Ilham Aliyev - la menace revendiquée

Actualité
09.11.2022

Tout comme l'an dernier, c'est à Shushi, ville symbole, qu'Ilham Aliyev, treillis militaire sur le dos, a célébré devant ses troupes en parade le deuxième anniversaire de la victoire azerbaïdjanaise de la guerre des 44 jours.

Par Olivier Merlet

Plus encore que l'an dernier, intimidations, provocations, chantage et menaces explicites envers l'Arménie ont émaillé son discours, index tendu et poing serré. Deux jours plus tôt, Ilham Aliyev avait envoyé son ministre des Affaires étrangères à Washington négocier la paix. La paix du vainqueur, on s'en doutait déjà, mais laquelle ? Celle du 9 novembre 2020 ou celle à venir de celui qui fourbit encore ses armes sur les hauteurs de Jermuk ?

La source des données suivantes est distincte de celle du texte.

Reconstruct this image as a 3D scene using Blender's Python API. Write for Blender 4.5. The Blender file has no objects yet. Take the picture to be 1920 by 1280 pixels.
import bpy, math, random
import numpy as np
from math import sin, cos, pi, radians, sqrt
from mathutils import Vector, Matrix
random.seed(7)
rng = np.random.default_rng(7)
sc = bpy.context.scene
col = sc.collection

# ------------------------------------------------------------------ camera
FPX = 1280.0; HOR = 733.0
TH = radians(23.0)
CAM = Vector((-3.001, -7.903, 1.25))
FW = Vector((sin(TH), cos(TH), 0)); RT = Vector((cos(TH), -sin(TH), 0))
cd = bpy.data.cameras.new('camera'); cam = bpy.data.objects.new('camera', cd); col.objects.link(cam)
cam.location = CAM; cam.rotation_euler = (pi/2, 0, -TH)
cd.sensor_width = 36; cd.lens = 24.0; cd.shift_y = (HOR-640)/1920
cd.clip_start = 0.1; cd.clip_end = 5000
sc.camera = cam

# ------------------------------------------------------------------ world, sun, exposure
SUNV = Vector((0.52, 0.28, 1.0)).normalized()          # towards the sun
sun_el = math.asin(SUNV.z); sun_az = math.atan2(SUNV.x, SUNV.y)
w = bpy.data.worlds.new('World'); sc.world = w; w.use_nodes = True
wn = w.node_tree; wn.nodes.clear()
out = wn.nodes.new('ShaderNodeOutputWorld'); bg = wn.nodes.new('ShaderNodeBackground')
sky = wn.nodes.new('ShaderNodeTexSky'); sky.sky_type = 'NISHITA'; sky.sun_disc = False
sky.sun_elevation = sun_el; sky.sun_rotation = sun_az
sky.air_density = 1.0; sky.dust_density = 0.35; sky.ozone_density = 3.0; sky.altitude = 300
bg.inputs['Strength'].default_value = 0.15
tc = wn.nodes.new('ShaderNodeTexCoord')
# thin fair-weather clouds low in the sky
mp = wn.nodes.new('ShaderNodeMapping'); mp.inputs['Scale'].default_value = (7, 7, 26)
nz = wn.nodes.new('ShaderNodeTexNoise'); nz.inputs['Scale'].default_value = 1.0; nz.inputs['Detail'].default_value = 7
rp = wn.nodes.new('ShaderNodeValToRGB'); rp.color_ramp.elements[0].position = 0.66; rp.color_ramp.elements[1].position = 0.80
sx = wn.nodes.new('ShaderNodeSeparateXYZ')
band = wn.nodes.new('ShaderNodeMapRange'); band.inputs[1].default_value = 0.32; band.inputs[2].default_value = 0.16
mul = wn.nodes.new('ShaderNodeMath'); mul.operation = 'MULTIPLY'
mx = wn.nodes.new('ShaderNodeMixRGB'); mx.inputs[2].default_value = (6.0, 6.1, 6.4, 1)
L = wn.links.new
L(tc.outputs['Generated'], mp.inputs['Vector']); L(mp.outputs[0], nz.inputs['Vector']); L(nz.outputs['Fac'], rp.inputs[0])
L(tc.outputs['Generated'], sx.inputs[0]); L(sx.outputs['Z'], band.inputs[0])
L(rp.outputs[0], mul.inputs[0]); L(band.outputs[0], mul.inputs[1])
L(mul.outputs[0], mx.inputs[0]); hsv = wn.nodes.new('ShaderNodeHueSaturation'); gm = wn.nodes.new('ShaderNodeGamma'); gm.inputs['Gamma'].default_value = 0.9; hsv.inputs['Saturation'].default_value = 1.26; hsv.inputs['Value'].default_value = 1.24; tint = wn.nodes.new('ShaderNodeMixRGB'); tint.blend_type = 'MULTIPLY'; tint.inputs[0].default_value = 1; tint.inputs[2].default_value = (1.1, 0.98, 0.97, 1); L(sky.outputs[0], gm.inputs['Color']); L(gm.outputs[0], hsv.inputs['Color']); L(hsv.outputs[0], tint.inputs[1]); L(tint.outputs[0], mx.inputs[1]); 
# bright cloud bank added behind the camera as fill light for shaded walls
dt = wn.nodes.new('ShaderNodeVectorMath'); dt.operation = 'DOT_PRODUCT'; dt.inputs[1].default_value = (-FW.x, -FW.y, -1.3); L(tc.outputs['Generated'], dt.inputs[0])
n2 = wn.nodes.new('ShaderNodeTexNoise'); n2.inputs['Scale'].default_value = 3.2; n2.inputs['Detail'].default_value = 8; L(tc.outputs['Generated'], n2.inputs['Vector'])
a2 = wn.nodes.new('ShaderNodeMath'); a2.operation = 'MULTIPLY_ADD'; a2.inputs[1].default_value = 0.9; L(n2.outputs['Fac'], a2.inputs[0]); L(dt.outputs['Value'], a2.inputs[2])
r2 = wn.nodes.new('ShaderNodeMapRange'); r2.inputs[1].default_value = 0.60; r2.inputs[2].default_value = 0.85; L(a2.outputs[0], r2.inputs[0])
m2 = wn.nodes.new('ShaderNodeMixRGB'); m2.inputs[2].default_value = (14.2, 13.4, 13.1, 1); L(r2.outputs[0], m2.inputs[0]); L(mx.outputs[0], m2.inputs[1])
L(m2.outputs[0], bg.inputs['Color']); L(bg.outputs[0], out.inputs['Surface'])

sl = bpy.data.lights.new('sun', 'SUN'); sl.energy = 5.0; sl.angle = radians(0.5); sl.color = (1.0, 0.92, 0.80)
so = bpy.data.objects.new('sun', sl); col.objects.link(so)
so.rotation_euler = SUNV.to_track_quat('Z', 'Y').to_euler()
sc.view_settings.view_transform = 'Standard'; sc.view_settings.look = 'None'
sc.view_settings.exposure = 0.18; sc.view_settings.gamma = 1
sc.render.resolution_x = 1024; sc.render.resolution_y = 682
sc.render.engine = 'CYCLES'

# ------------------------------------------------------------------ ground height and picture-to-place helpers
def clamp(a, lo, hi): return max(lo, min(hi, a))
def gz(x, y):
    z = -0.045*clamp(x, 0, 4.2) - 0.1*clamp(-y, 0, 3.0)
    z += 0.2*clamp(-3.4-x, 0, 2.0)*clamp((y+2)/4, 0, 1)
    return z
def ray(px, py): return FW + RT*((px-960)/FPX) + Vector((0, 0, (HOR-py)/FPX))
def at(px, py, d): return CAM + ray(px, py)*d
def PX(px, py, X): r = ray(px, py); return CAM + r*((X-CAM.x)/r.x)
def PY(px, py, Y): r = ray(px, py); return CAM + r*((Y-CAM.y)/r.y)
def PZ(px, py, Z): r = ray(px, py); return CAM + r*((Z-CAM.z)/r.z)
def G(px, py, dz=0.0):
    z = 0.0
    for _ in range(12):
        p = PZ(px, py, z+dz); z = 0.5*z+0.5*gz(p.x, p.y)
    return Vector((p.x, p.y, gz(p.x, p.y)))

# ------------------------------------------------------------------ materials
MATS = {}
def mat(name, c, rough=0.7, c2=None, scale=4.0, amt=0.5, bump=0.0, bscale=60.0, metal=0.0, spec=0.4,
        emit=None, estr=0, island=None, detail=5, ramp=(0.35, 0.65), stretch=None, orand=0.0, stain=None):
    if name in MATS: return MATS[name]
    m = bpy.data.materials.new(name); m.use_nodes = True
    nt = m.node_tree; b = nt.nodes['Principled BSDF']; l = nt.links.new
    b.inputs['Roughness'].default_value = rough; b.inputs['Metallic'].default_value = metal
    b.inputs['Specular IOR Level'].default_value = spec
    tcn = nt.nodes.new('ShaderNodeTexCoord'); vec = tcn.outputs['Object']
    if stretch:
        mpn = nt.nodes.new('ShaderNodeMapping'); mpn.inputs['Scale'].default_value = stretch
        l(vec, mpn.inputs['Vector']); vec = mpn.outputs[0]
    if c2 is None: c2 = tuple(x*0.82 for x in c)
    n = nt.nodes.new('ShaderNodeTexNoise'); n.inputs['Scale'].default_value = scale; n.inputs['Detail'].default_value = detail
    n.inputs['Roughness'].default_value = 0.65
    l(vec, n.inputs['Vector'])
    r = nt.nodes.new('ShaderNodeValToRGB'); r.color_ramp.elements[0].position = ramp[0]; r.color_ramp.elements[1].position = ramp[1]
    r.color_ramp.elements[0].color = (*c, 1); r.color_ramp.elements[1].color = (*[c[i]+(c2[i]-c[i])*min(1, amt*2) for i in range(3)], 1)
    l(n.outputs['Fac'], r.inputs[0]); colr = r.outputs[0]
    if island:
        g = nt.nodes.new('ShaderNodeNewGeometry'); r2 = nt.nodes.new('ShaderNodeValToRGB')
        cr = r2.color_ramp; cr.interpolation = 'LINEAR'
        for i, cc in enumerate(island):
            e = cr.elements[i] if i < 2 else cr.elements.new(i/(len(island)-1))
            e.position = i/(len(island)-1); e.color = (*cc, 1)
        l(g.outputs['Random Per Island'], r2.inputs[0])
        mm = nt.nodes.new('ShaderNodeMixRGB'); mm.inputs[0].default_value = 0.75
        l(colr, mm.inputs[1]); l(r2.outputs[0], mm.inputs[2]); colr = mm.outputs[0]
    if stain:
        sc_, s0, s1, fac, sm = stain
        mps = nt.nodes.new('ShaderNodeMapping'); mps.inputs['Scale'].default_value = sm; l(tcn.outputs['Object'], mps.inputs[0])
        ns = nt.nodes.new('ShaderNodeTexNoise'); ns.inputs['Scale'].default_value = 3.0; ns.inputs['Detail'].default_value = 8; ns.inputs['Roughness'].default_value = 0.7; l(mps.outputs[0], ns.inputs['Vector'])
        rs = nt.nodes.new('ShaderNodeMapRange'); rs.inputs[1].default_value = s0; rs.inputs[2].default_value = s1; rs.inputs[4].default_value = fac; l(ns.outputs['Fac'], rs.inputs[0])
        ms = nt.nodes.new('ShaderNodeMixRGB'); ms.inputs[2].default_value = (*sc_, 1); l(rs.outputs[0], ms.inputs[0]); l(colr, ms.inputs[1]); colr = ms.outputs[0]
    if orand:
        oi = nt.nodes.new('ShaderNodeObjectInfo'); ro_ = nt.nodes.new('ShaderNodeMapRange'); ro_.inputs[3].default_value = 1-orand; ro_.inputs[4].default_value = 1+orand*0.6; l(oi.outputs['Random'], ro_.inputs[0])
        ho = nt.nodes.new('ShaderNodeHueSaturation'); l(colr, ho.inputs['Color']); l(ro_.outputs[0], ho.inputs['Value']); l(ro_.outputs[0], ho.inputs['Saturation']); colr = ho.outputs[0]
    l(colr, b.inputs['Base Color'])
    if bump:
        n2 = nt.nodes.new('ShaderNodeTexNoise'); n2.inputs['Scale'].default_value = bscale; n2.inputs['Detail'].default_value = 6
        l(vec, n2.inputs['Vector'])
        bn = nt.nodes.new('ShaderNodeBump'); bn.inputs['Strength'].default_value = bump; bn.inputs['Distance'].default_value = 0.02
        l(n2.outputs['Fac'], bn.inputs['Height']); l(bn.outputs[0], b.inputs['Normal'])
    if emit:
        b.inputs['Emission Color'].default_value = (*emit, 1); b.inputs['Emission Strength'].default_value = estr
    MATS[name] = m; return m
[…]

« L'armée azerbaïdjanaise aujourd'hui est plus forte que l'armée azerbaïdjanaise d'il y a deux ans, et tout le monde devrait le savoir. L'Arménie et tous les autres devraient le savoir ! »

Rappelant aux soldats rassemblés les réformes structurelles menées au sein de l'armée azérie au cours des 24 derniers mois, l'achat massif d'armements, de munitions et de «nouveaux équipements du plus haut niveau possible », Ilham Aliyev s'est félicité du « niveau record » du budget de l'État azerbaïdjanais pour 2023, « y compris des fonds alloués à des fins militaires». Pour lui « les forces revanchardes montent en Arménie », une Arménie à laquelle il reproche toujours de ne pas tenir ses engagements de la déclaration du 10 novembre 2020, de maintenir des forces armées au Karabakh et de ne pas encore avoir mis à sa disposition un couloir au travers du Zanghezur.

 « Immédiatement après la deuxième guerre du Karabakh, […] les districts d' Aghdam , de Kelbajar et de Lachin nous ont été restitués. S'il ne les avait pas rendus, nous leur aurions de nouveau fracassé la tête. Mais et ensuite ? […] Deux ans se sont écoulés, mais il n'y a pas d'étude de faisabilité, pas de mouvement, pas de chemin de fer, pas de route. Combien de temps sommes-nous censés attendre? Notre patience n'est pas inépuisable, et je tiens à les avertir à nouveau que si cette obligation n'est pas remplie, l'Azerbaïdjan prendra les mesures nécessaires ».

La justification de l'agression des 13 et 14 septembre était ainsi toute trouvée : « l'opération Farrukh, l'opération Revenge, les événements des 13 et 14 septembre à la frontière arméno-azerbaïdjanaise - tout cela devrait servir d'autre leçon pour l'Arménie. Nous espérons qu'ils la comprennent enfin, plient le cou et s'occupent de leurs affaires intérieures, ne se tournent pas vers nos terres, ne se tournent pas vers le Karabakh. Le Karabakh est notre terre. Les casques bleus russes y sont stationnés temporairement, la déclaration du 10 novembre 2020 précise leur mandat, et s'ils [NDLR : les Arméniens] comptent sur quelqu'un, ils feront face à une autre tragédie. »

Semblant faire fi de toutes les condamnations de la communauté internationale et des multiples demandes de retrait de ses forces armées du territoire arménien, le maître de Bakou poursuit : « Depuis l'opération des 13 et 14 septembre, les forces armées azerbaïdjanaises sont stationnées à des hauteurs stratégiques clés en direction de la frontière entre l'Azerbaïdjan et l'Arménie. L'Arménie devrait comprendre ce que cela signifie. Nous pouvons maintenant voir les villes de Gugark , Kapan, Goris et Kelbajar depuis ces hauteurs stratégiques. Le lac Sevan est également à portée de vue. La plupart des postes arméniens sont visibles depuis les hauteurs que j'ai mentionnées, et s'il y a une concentration de forces là-bas, nous le verrons et agirons immédiatement. »

Réagissant au discours on ne peut plus belliqueux d'Ilham Aliyev, le président de la commission des Relations extérieures de l'Assemblée Nationale, Eduard Aghajanyan a affirmé que « les déclarations menaçantes de l'Azerbaïdjan ne peuvent influencer ou modifier les positions exprimées par la partie arménienne ».

Ce même 8 novembre, Ankara, par la voix de son ministère des Affaires étrangères, adressait un message de félicitations à « l'Azerbaïdjan frère », l'assurant de son « soutien total et inconditionnel pour accroître la sécurité et la stabilité dans tout le Caucase du Sud ».